The tax filing from American Jobs Council appears to show that "a handful of unidentified donors" were actually behind the $500,000 that ended up with the Meekhof-tied West Michigan Community Preservation Fund in 2018, said Michael Beckel, research director for Issue One, a national political reform group.

"This type of daisy chain situation adds an additional layer of opacity to these transactions," Beckel added. "The public is still in the dark about which wealthy donors and special interests were contributing to the West Michigan Community Preservation Fund."

'Everything done very meticulously'

Linder, the president of American Jobs Council, declined to say whether Meekhof had been involved in raising money for the group. He also said he wouldn't release the names of the donors.

"Everything was done with legal counsel," Linder added. "And everything was done very meticulously."

The American Jobs Council's mission is to "promote the common good" and "provide Americans with an understanding of how current policy initiatives will affect their well being," according to its tax filing.
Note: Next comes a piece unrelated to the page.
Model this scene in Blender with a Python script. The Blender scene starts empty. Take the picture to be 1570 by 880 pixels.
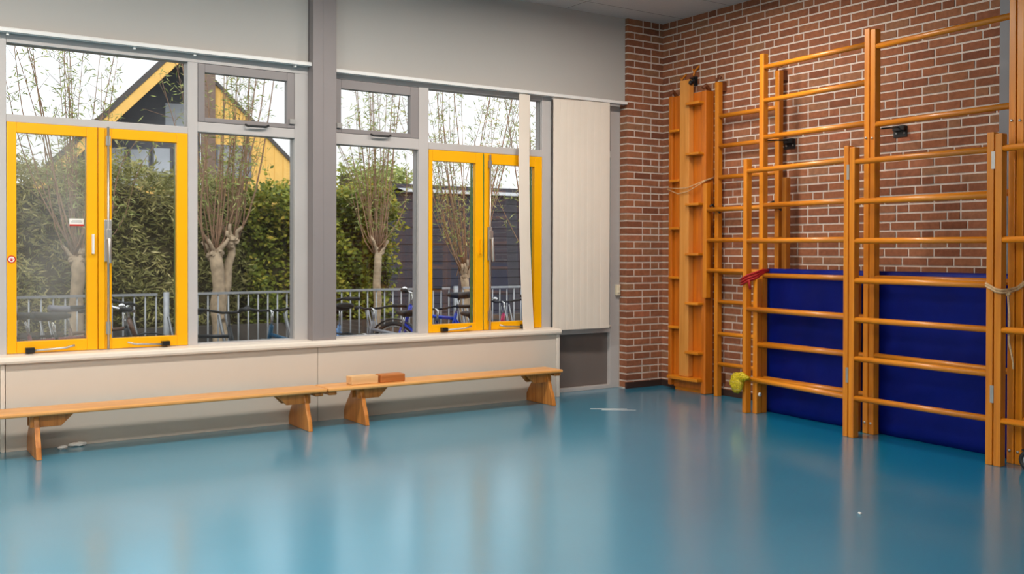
import bpy, math, random
from mathutils import Vector, Matrix
random.seed(7)
C = bpy.context.scene.collection
PI = math.pi

# ------------------------------------------------------------------ camera, world, lights, exposure
W_, H_ = 1570.0, 880.0
CAM = Vector((-6.1628, -6.7808, 1.2213)); YAW, PIT, ROLL = 0.594863, -0.0085242, 0.0023971
F_PX, SX, SY = 1511.34, 6.975, -41.62
fw = Vector((math.sin(YAW)*math.cos(PIT), math.cos(YAW)*math.cos(PIT), math.sin(PIT)))
rt0 = Vector((math.cos(YAW), -math.sin(YAW), 0)); up0 = rt0.cross(fw)
rt = math.cos(ROLL)*rt0 + math.sin(ROLL)*up0; up = -math.sin(ROLL)*rt0 + math.cos(ROLL)*up0
cd = bpy.data.cameras.new('camera'); cam = bpy.data.objects.new('camera', cd); C.objects.link(cam)
M = Matrix((( rt.x, up.x, -fw.x, CAM.x), (rt.y, up.y, -fw.y, CAM.y), (rt.z, up.z, -fw.z, CAM.z), (0,0,0,1)))
cam.matrix_world = M
cd.sensor_width = 36; cd.sensor_fit = 'HORIZONTAL'; cd.lens = F_PX*36/W_
cd.shift_x = -SX/W_; cd.shift_y = SY/W_; cd.clip_end = 300; cd.clip_start = 0.05
bpy.context.scene.camera = cam

w = bpy.data.worlds.new('overcast_sky'); bpy.context.scene.world = w; w.use_nodes = True
wn = w.node_tree.nodes; wl = w.node_tree.links; wn.clear()
wo = wn.new('ShaderNodeOutputWorld'); bg = wn.new('ShaderNodeBackground')
tc = wn.new('ShaderNodeTexCoord'); sep = wn.new('ShaderNodeSeparateXYZ'); cr = wn.new('ShaderNodeValToRGB')
wl.new(tc.outputs['Generated'], sep.inputs[0]); wl.new(sep.outputs[2], cr.inputs[0])
cr.color_ramp.elements[0].position = 0.0; cr.color_ramp.elements[0].color = (0.78,0.78,0.80,1)
cr.color_ramp.elements[1].position = 0.45; cr.color_ramp.elements[1].color = (0.93,0.94,1.0,1)
wl.new(cr.outputs[0], bg.inputs[0]); bg.inputs[1].default_value = 1.7
wl.new(bg.outputs[0], wo.inputs[0])
sun = bpy.data.lights.new('soft_daylight', 'SUN'); sun.energy = 2.6; sun.angle = math.radians(50); sun.color = (1,.98,.94)
so = bpy.data.objects.new('soft_daylight', sun); C.objects.link(so); so.location = (-5,-10,20)
so.rotation_euler = Vector((-.28,-.62,.74)).to_track_quat('Z','Y').to_euler()
LAMP_W = 55.0
vs = bpy.context.scene.view_settings
vs.view_transform = 'Standard'; vs.look = 'None'; vs.gamma = 1; vs.use_curve_mapping = False; vs.exposure = 0.0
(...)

Beidler, Meekhof's daughter who previously worked as a Michigan assistant attorney general, didn't respond to a request for comment. DeVries, who now lobbies for the multi-client firm Governmental Consultant Services Inc., said, "I am no longer on the board of the American Jobs Council."

Of $992,924 the group reported spending in 2018, it gave $500,000 to West Michigan Community Preservation Fund and $250,000 to the Michigan Republican Party. Those contributions represented more than 75% of its activities.

American Jobs Council has the appearance of acting as a "pass through" to fund the Michigan GOP and West Michigan Community Preservation Fund, said Fischer of the Campaign Legal Center.

"If the money being raised was being put toward the benefit of the Senate leader or his party, then there are significant concerns about improper influence," Fischer added.

American Jobs Council also spent $19,448 on reimbursements for "charity auction purchases" and "other expenses" that it described as officeholder reimbursements benefiting Meekhof, according to its tax filings. No other details of the reimbursements were provided in the filing.

The items were purchases made on behalf of the fund, Meekhof said. The items, which he didn't provide specifics about, were taxed or put back up for auction, he said.

The $19,448 described as "reimbursement" seemed "odd" to Ellen Aprill, a professor at the Loyola Law School in Los Angeles who has practiced nonprofit law for more than 30 years. But Aprill said it would take more information to prove whether something was legally wrong or not.

Philip Hackney, a law professor at the University of Pittsburgh who once worked in the Office of the Chief Counsel at the Internal Revenue Service, noted that nonprofits like the American Jobs Council are supposed to be focused on promoting "social welfare." They aren't supposed to engage in so-called "excess benefit transactions" that provide unwarranted benefits to a specific individual, he said. 

According to the American Jobs Council's 2018 tax filing, the group denied making "excess benefit transactions" in 2018 when asked by the IRS form, Hackney said.

But the group's reluctance to answer specific questions about the purchases raised questions, he said. "You would expect a nonprofit to be more forthcoming," Hackney said.